26 Şubat 1992 sabahıydı Ermenistan'a bağlı kuvvetler tarafından Azerbaycan'ın Dağlık Karabağ bölgesindeki Hocalı kasabasında 106 sı kadın , 83'ü çocuk olmak üzere 613 Azeri katledildi. Yakın tarihimizde olan bu vahşete dünya gözünü yumdu . İnsan hakları izleme örgütü bu vahşeti Dağlık Karabağ'ın işgalinden bu yana en büyük sivil katliamı olarak nitelendirdi. 106 kadın 83 çocuğu katledecek kadar insanlık dışısın Ermenistan.
Hocalı Katliamı vahşetini yaşayan Ermeni gazeteci Daud Kheriyan, o gün yaşananları böyle aktarıyor: “Gaflan denen ve ölülerin yakılmasıyla görevli Ermeni grup, Hocalı Kasabası’nın 1 kilometre batısında bir yere 2 mart günü 100 Azeri ölüsünü getirip yığdı. Son kamyonda 10 yaşında bir kız çocuğu gördüm. Başından ve elinden yaralıydı. Yüzü morarmıştı. Soğuğa, açlığa ve yaralarına rağmen hala yaşıyordu. Çok az nefes alabiliyordu. Gözlerini ölüm korkusu sarmıştı. O sırada Tigranyan isimli bir asker onu tuttuğu gibi öteki cesetlerin üstüne fırlattı. sonra tüm cesetleri yaktılar. Bana sanki yanmakta olan ölü bedenler arasından bir çığlık işittim gibi geldi. Yapabileceğim bir şey yoktu” Siz gerçekten İNSANMISINIZ...

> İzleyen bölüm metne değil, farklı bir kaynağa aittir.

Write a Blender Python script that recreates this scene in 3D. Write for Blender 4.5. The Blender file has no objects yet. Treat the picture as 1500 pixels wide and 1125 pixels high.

Tarih 25 Şubat 1992… Yer: Hocalı…
Ermeni Doktor Zori Balayan, katliam sırasında pencereye çivilenmiş bir erkek çocuk gördü. Aklına kendince dahiyane bir fikir geldi. Canlı bir çocuğun, derisi yüzüldükten sonra kaç dakika yaşayacağını hesaplamak için kolları sıvadı. Küçük çocuğun çığlıklarına aldırmadan kafası dahil bütün derisini yüzdü. Sonra karşısına geçip saat tutmaya başladı.Çocuğun kan kaybından ölümü, 7 dakika sonra gerçekleşti.
“Doktor” ünvanlı cani, akşam bu deneyi üç çocuk üzerinde daha gerçekleştirdi. Bir süre sonra, vahşi deneyini Ruhumuzun Canlanması adlı kitabında, gururla itiraf etti. Siz gerçekten İNSANMISINIZ...
Hocalıda, 3 oğlunu ve 2 torununu kaybeden 81 yaşlı Sayala Zeynalova, yaşanan katliamın insanlık dışı boyutunu gözler önüne sererek "Ermeniler, hamile kadınların karnındaki bebeği, ailesinin gözleri önünde bıçakla çıkartarak birbirlerine atıyorlardı." dedi. Söz konusu olaylar zamanında şahit olduklarını ifade etmekte zorlanan Zeynalova, aradan geçen onca zamana rağmen katliamın her yıl dönümünde acılarının tekrar tazelendiğini ifade ediyor. Siz gerçekten İNSANMISINIZ...
Hocalıyla alakalı bir sürü böyle yaşanmış gerçekler var. Bunları gerçekleştirim sözde intikamlarını aldıkların düşünen insanlık dışı yaratıklar . Size soruyorum Hocalıda bu vahşeti gerçekleştirirken hiç mi aklınıza çocuklarınız ,kadınlarınız gelmedi , hiç mi vicdanınız acımadı , hiç mi geceleri uykularınız kaçmadı . Benimkide sorumu bunların mukayeseni yapabilecek kapasitede değilsiniz ki...
Son bir sorum var size Siz gerçekten İNSANMISINIZ...
Hocalı vahşeti unutulmayacak ... RAHMETLE ANIYORUM.